The M3 measure of growth money supply, seen in the past as a good indicator of future economic expansion, meanwhile contracted by 1.2 per cent, an improvement on the 1.3 per cent drop a month earlier and better than the minus 1.7 per cent reading expected in a Reuters poll.
German investor morale improved more than expected in October, the ZEW economic research institute said, as market experts forecast a further decline in inflation while warning the economic situation remained challenging.
The institute’s economic sentiment index rose to -1.1 points from -11.4 points in September. Analysts polled by Reuters had projected an October reading of -9.3.

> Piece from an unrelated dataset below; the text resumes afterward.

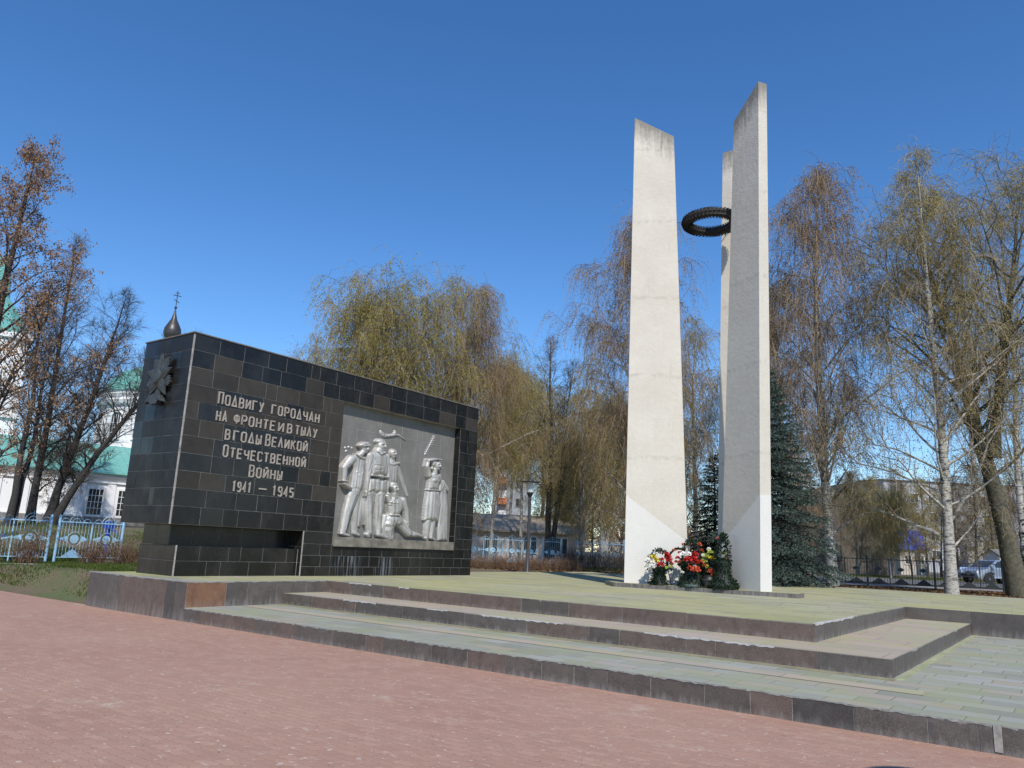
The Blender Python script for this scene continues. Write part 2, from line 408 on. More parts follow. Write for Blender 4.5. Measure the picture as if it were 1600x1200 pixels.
# ------------------------------------------------------------------ ground, plaza, roads
def sheet(name, xs, ys, m, dz=0.0, kind='structure', fn=ground):
    X, Y = np.meshgrid(xs, ys); Zv = fn(X, Y) + dz
    V = np.stack([X.ravel(), Y.ravel(), Zv.ravel()], 1); nx, ny = len(xs), len(ys)
    i, j = np.meshgrid(np.arange(nx - 1), np.arange(ny - 1)); b = (j * nx + i).ravel()
    F = np.stack([b, b + 1, b + nx + 1, b + nx], 1)
    o = bpy.data.objects.new(name, npmesh(name, V, F, m, smooth=True)); link(o); tag(o, kind=kind); return o
gx = np.concatenate([[-900, -500, -300, -200, -150, -120, -100, -90], np.arange(-80, 20, .5), [25, 40, 60, 100, 200, 400, 800]])
gy = np.concatenate([[-200, -60, -20], np.arange(0, 80, .5), [85, 95, 110, 130, 160, 200, 300, 500, 1000]])
def ground_low(x, y): return ground(x, y) - .012 - .4 * ((x > -16.5) & (x < 9) & (y > 9.2) & (y < 29)).astype(float)
tag(sheet('ground', gx, gy, m_lawn, fn=ground_low), 'lawn and bare soil around the memorial square', 'ground')
# the paved square: its rear edge follows the step front, then bends away over the lawn at far left
pz = MB(); T1 = 8.441
pz.poly([(-60, -40, 0), (40, -40, 0), (40, T1 + .3, 0), (-17.6, T1 + .3, 0), (-23.4, 8.95, 0), (-60, 11.5, 0)])
tag(pz.build('plaza', m_plaza), 'red paved memorial square', 'square', kind='structure')
def ribbon(name, p, q, w, m, dz, label, cat):
    p = np.array(p); q = np.array(q); d = (q - p) / np.linalg.norm(q - p); n = np.array([-d[1], d[0]])
    k = max(2, int(np.linalg.norm(q - p) / 1.0)); V = []; F = []
    for i in range(k + 1):
        c = p + (q - p) * i / k
        for s in (-.5, .5):
            e = c + n * w * s; V.append((e[0], e[1], float(ground(e[0], e[1])) + dz))
    F = np.array([(2 * i, 2 * i + 2, 2 * i + 3, 2 * i + 1) for i in range(k)])
    o = bpy.data.objects.new(name, npmesh(name, np.array(V), F, m)); link(o); return tag(o, label, cat, kind='structure')
pa0, pa1 = spot(-140, 23.6), spot(215, 26.0)
ribbon('footpath', pa0, pa1, 1.9, m_path, .012, 'pale concrete footpath along the blue fence', 'path')
fr = lambda D: (spot(1000, D), spot(2600, D * .86))
ribbon('pavement', *fr(37.5), 3.0, m_asph2, .016, 'worn pavement behind the black fence', 'pavement')
ribbon('road', *fr(49), 13.0, m_asph, .012, 'asphalt street behind the black fence', 'road')
ribbon('pavement', *fr(70), 7.0, m_asph2, .016, 'pale pavement across the street', 'pavement')
ribbon('road', *fr(96), 12.0, m_asph, .012, 'parking strip across the street', 'road')

# ------------------------------------------------------------------ stepped platform
Z1, Z2, Z3 = .2394, .4622, .7092
T2, T3, T4, TB = 10.6705, 11.7767, 18.934, 30.0
S0, SW, SR2, SR3, SR = -17.436, -13.663, -1.985, -3.177, 9.0
plat = thing('stone_platform', 'stepped stone platform of mossy slabs with granite faced risers', 'platform', (0, 0, 0))
random.seed(5)
def slabs(mb, p, q, z0, z1, wmin, wmax, wts, proud=.007, gap=.011, first=None):
    """granite slabs standing side by side from p to q, facing the right-hand side of p->q"""
    p = np.array(p, float); q = np.array(q, float); L = np.linalg.norm(q - p); d = (q - p) / L; n = np.array([d[1], -d[0]])
    a = 0.0; i = 0
    while a < L - 1e-6:
        w = random.uniform(wmin, wmax); w = L - a if L - a - w < wmin * .6 else min(w, L - a)
        m = random.choices(range(len(wts)), wts)[0]
        if first and i in first: m = first[i]
        A = p + d * (a + gap / 2); B = p + d * (a + w - gap / 2); pr = proud + random.uniform(-.002, .002)
        A1 = A + n * pr; B1 = B + n * pr; zt = z1 - random.uniform(.0, .006)
        q8 = [(A[0], A[1], z0), (B[0], B[1], z0), (B1[0], B1[1], z0), (A1[0], A1[1], z0)]
        mb.poly([(A1[0], A1[1], z0), (B1[0], B1[1], z0), (B1[0], B1[1], zt), (A1[0], A1[1], zt)], m, [(a, 0), (a + w, 0), (a + w, 1), (a, 1)])
        mb.poly([(A[0], A[1], zt), (B[0], B[1], zt), (B1[0], B1[1], zt), (A1[0], A1[1], zt)], m, [(a, 1)] * 4)
        for e0, e1 in ((A, A1), (B, B1)):
            mb.poly([(e0[0], e0[1], z0), (e1[0], e1[1], z0), (e1[0], e1[1], zt), (e0[0], e0[1], zt)], m, [(a, 0), (a, 0), (a, 1), (a, 1)])
        a += w; i += 1
RM = [g_red, g_grey, g_dark, g_black_r, g_rust]
P_ = .007
# bodies of mortar behind the slabs and paving on top
def body(name, pts, z0, z1, mtop, grow=.0):
    b = MB(); b.prism(pts, z0, z1, 0); o = b.build(name, m_mortar_j, plat)
    t_ = MB(); t_.poly([(p[0], p[1], z1 + .004) for p in pts]); t_.build('paving', mtop, plat)
body('platform_body', [(S0 + P_, T1 + P_), (SW - P_, T1 + P_), (SW - P_, T3 + P_), (SR3 - P_, T3 + P_), (SR3 - P_, T4 + P_), (SR, T4 + P_), (SR, TB), (S0 + P_, TB)], -.3, Z3, m_pave)
body('step_body', [(SW, T2 + P_), (SR2 - P_, T2 + P_), (SR2 - P_, T4), (SW, T4)], -.3, Z2, m_tread2)
body('step_body', [(SW, T1 + P_), (SR, T1 + P_), (SR, T4), (SW, T4)], -.3, Z1, m_tread)
r = MB(); slabs(r, (S0, T1 + P_), (SW, T1 + P_), 0, Z3, .22, .52, (3, 4, 3, .3, 0), first={8: 3}); r.build('riser', RM, plat, uv=True)
r = MB(); slabs(r, (S0 + P_, TB), (S0 + P_, T1 + P_), 0, Z3, .4, .9, (3, 4, 3, 0, 0)); r.build('riser', RM, plat, uv=True)
r = MB(); slabs(r, (SW - P_, T1 + P_), (SW - P_, T3 + P_), Z1, Z3, .42, .85, (4, 4, 2, 0, 0), first={0: 4}); r.build('riser', RM, plat, uv=True)
r = MB(); slabs(r, (SW, T3 + P_), (SR3, T3 + P_), Z2, Z3, .8, 1.7, (5, 3, 1.5, 0, 0)); r.build('riser', RM, plat, uv=True)
r = MB(); slabs(r, (SR3 - P_, T3 + P_), (SR3 - P_, T4 + P_), Z2, Z3, .35, .8, (0, 5, 2, 0, 0)); r.build('riser', RM, plat, uv=True)
r = MB(); slabs(r, (SR3, T4 + P_), (SR, T4 + P_), Z1, Z3, .7, 1.2, (0, 3, 4, 0, 0)); r.build('riser', RM, plat, uv=True)
r = MB(); slabs(r, (SW, T2 + P_), (SR2, T2 + P_), Z1, Z2, .35, 1.5, (2, 4, 4, 0, 0)); r.build('riser', RM, plat, uv=True)
r = MB(); slabs(r, (SR2 - P_, T2 + P_), (SR2 - P_, T4), Z1, Z2, .8, 1.8, (0, 5, 3, 0, 0)); r.build('riser', RM, plat, uv=True)
r = MB(); slabs(r, (SW, T1 + P_), (SR, T1 + P_), 0, Z1, .28, 1.05, (2, 3, 5, .3, 0)); r.build('riser', RM, plat, uv=True)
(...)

“It seems that we have passed the lowest point,” ZEW president Achim Wambach said. The expectations index rose for the third straight month, suggesting respondents of this survey expect the economic situation in Germany to improve over the coming six months.
“These figures signal that a rebound is coming, but perhaps a little later than previously expected,” said Melanie Debono, senior Europe economist at Pantheon Macroeconomics. She noted also that any rebound would likely be unimpressive.
With inflation rates expected to decrease further, three-quarters of respondents anticipated stable short-term interest rates in the eurozone, according to the survey.
Factors such as the Israel-Hamas conflict - cited by some respondents as a reason for revising their growth forecasts downward - had only limited impact on the overall more optimistic outlook, Wambach said.